In this step, we added the controller for the boiler on/off control.
This model was built as follows:
First, we copied the controller Buildings.Examples.Tutorial.CDL.Controls.OpenLoopEquipmentOnOff to create the block Buildings.Examples.Tutorial.CDL.Controls.EquipmentOnOff.
In this new block, we used a hysteresis block
Buildings.Controls.OBC.CDL.Reals.Hysteresis to switch the boiler,
and negated its output because the boiler needs to be off if the temperature exceeds the
value uHigh of this hysteresis.
We also used an instance of
Buildings.Controls.OBC.CDL.Logical.And
to switch the boiler on only if the system control signal is on.
Otherwise, the boiler would be kept warm in summer.
(Note that in the simulations, the boiler has no heat loss to the ambient and, hence, if
the boiler and its circulation pump are switched off, its temperature remains constant.
To model heat losses to the ambient, the heat port boi.heatPort
would need to be connected to a model that simulates heat conduction to ambient conditions.)
We also implemented the open loop validation Buildings.Examples.Tutorial.CDL.Controls.Validation.EquipmentOnOff to ensure that the controller is implemented correctly.
Create a model, such as this model.
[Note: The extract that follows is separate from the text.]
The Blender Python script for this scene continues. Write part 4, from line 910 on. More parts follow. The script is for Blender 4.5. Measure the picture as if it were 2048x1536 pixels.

To do so,
Implement the controller for the equipment on/off control.
Make a small unit test to verify that the controller is implemented correctly.
Use this new controller instead of the open loop controller conEquSta.
Simulate the system to verify that the valve is controlled to maintain a return water temperature of at least 60°C, and that the boiler is switched off when the temperature exceeds 90°C and switched on again if it reaches 70°C as shown below.